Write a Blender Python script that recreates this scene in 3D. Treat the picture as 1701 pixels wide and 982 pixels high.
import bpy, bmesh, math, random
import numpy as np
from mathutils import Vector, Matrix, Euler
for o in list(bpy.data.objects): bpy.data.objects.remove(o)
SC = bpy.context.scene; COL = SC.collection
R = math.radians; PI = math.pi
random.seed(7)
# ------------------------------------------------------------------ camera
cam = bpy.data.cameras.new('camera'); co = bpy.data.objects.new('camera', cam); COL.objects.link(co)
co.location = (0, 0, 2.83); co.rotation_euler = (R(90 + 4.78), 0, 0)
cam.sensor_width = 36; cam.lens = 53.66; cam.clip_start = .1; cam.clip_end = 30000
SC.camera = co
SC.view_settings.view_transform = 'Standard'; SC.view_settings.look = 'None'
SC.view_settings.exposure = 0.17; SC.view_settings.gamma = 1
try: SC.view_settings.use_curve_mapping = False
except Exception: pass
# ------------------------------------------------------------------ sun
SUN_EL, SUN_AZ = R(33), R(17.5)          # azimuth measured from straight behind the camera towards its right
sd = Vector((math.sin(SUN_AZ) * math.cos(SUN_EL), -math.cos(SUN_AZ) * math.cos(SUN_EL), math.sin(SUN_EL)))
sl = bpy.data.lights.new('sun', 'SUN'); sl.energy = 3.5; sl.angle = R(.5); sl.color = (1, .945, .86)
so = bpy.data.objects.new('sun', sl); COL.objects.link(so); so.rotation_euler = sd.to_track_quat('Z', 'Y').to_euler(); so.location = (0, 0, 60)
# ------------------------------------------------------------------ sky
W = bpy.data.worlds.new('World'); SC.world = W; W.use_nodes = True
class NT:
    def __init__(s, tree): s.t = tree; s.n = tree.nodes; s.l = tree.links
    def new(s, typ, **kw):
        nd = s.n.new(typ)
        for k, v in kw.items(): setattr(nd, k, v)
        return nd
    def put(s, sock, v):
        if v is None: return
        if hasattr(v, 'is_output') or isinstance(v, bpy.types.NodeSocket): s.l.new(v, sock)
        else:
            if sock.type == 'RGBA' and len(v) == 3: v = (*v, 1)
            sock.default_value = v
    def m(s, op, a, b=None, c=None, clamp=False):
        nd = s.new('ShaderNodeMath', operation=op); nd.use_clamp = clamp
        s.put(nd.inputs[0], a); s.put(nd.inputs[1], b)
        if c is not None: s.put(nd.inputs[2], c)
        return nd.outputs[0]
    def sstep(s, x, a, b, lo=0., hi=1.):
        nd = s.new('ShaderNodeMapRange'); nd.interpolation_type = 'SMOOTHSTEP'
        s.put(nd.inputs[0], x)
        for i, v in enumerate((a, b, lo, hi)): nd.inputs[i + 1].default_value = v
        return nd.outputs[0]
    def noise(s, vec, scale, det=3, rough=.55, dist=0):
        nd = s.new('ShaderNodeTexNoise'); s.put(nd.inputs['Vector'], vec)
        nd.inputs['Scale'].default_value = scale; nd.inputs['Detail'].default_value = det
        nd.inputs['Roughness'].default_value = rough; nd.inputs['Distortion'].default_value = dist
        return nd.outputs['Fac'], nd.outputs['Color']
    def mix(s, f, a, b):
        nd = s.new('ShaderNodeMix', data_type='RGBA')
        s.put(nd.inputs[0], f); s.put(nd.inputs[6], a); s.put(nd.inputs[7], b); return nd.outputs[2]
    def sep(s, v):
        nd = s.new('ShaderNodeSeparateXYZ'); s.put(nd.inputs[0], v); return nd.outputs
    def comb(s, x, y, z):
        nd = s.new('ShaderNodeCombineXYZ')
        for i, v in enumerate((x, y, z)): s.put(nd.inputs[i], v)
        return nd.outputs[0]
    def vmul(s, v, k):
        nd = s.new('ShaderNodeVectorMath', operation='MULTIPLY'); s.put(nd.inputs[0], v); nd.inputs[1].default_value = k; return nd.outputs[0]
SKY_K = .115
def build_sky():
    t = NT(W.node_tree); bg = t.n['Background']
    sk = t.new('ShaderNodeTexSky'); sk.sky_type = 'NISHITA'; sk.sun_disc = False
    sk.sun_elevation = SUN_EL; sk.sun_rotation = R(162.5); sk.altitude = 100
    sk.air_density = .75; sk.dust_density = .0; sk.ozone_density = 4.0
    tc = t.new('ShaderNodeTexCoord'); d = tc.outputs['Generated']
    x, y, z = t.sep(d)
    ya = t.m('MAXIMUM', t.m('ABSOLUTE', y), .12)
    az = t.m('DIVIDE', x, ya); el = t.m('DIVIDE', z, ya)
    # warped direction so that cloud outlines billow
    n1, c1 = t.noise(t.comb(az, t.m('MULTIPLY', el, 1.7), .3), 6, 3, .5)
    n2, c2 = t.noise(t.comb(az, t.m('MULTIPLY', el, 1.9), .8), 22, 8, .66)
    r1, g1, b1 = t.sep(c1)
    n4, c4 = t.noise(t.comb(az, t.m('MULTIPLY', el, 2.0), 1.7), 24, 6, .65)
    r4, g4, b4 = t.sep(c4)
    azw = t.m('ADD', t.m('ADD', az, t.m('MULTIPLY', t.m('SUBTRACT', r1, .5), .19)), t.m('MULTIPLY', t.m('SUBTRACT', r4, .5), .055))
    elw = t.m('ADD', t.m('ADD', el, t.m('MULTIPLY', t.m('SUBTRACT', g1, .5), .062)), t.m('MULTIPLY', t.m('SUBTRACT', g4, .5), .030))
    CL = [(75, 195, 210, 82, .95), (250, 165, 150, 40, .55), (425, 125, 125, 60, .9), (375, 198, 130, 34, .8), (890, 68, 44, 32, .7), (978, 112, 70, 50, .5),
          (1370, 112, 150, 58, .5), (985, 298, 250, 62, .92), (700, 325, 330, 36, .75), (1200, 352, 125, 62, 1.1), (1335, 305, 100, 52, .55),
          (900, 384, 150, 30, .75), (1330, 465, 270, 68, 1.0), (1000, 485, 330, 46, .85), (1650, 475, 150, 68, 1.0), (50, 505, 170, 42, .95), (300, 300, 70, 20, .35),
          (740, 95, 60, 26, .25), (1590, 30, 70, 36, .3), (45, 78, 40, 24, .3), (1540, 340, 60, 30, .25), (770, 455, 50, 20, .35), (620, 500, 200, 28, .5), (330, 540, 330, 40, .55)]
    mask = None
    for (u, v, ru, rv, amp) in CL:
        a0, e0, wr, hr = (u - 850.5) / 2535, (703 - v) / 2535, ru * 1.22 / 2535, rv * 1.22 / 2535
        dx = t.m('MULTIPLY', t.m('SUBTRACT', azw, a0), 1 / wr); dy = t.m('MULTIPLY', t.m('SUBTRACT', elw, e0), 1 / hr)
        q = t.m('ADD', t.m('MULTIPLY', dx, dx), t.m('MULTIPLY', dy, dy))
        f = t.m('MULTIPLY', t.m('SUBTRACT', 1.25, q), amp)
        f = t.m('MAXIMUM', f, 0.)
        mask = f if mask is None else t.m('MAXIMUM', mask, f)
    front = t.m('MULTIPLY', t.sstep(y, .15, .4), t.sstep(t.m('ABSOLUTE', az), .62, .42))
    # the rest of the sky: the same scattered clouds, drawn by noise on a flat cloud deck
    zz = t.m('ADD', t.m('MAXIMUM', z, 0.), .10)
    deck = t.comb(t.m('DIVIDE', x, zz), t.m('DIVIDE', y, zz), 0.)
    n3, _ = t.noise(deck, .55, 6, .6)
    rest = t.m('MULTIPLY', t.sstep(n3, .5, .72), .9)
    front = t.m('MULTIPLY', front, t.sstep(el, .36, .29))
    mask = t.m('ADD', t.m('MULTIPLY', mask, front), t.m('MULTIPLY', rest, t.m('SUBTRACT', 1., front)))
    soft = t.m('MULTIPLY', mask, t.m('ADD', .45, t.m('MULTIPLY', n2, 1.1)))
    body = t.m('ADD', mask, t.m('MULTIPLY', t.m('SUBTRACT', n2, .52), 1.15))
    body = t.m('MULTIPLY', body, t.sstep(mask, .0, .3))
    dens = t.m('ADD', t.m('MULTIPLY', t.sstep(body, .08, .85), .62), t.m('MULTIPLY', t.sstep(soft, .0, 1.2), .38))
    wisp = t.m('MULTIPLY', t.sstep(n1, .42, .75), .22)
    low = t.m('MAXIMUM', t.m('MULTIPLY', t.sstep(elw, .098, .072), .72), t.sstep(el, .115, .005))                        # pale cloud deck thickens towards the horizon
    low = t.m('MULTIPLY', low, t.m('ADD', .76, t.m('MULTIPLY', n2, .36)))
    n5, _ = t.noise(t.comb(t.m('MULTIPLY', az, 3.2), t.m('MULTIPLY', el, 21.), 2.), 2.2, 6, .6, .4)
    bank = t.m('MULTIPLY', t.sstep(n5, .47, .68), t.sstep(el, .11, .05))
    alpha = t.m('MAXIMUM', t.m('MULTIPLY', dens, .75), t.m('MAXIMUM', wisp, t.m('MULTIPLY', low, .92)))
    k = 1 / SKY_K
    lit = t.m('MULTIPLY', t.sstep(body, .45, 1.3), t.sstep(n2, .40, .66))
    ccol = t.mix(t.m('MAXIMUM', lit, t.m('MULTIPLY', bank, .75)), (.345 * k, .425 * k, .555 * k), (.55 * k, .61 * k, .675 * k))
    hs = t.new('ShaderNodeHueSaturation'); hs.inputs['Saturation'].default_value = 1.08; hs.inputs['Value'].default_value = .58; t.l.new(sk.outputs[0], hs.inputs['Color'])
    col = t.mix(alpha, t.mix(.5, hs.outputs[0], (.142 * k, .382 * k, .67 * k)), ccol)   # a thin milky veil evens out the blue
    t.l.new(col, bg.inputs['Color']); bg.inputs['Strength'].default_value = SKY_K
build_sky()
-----
What needs to be done =
Which lines contain the word "that"? Copy each one.

Solution to the problem =
Write a Blender Python script that recreates this scene in 3D. Treat the picture as 1701 pixels wide and 982 pixels high.
    # warped direction so that cloud outlines billow